With fans reaching out to the band with their own issues, it is obvious the band has a connection with their fan base.

“They have multiple lyrics of our songs inked on their bodies, front covers across their chest – they’ll fly a thousand kilometres to get to a show,” says MacKinnon.

“There is a connection there that’s really magical and I don’t think Bliss, myself and DJ Ism can even see it.”

MacKinnon attributes that connection to the “powers of the positive mind”.

McKinnon’s mother would tell Bliss and MacKinnon after school to place their wants and dreams into a jar and into the freezer “to keep the thoughts fresh”.

“If I could show what was on that first bit of paper I’d put in the freezer when I was fifteen, sixteen years old – it was to have someone to like our music and listen to it, just someone,” he says.

“For us to eventually do a live performance and be happy as a band – it was just so pure, it even takes me back further when I am five years old and all I know is a film called Electric Boogaloo.

MacKinnon met his hero and star of 1984 breakdancing flick Breakin’ 2: Electric Boogaloo Adolfo ‘Shabba Doo’ Quiñones during a chance encounter on a trip to LA with his parents when he was five years old, and says the tale is an example of positive thinking.

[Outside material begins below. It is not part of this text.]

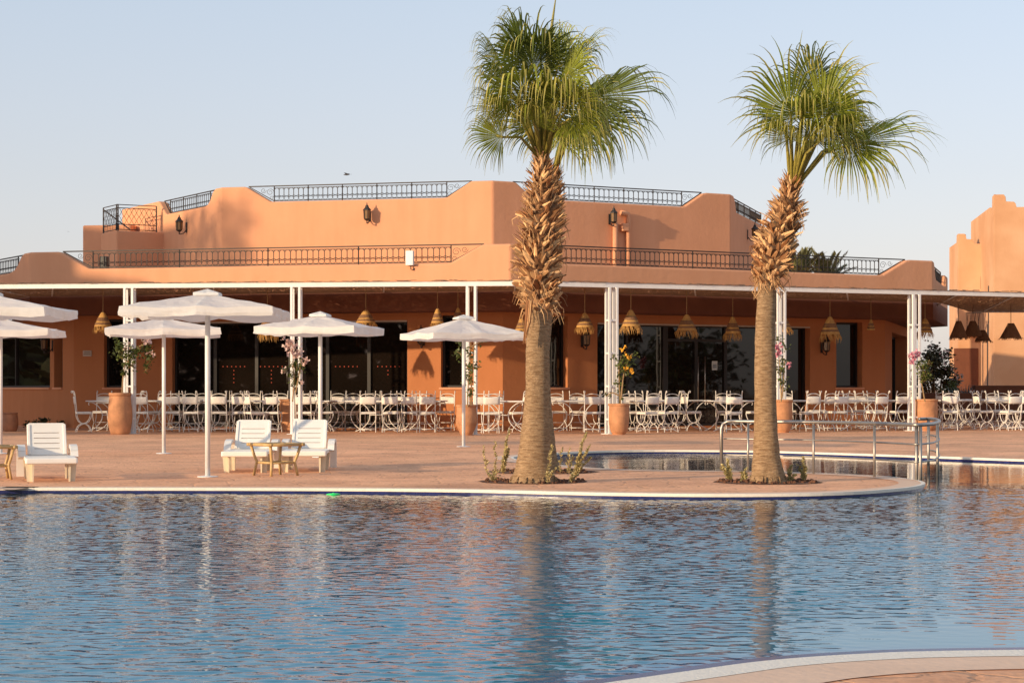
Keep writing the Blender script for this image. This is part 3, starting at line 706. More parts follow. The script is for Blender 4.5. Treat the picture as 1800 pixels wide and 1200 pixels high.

“My mum says ‘stop the fucking car’, I jump out, run down the street, jump on Ozone and grab him. He takes me to his car, his restaurant. He signs these pictures for me, tells me his real name, Shabadoo. I walk away like, ‘Alright, what’s for dinner?’ I told my parents it was easy, I was going to Hollywood – you told me he was there so I am going to meet him. Boom. End of story.

“We have this positive thinking, fresh energy that we can manipulate our destinies into whatever want, we are gods of our own universes.”

On tour, MacKinnon says fans like likened meeting Bliss n Eso to his story with Ozone.

“I’ve had people listen to the song about Ozone, Life’s Midnight and said meeting me was like my story with Ozone,” he says.

“I think when I did meet Ozone it showed me one thing, to always respect someone when they’re coming up to you. I try to be open as I can and shake everyone’s hand that I am in front of at the show’s and meet as many people as possible – because you never know how much it could mean to that person.”

Bliss n Eso’s latest album Off the Grid is out now.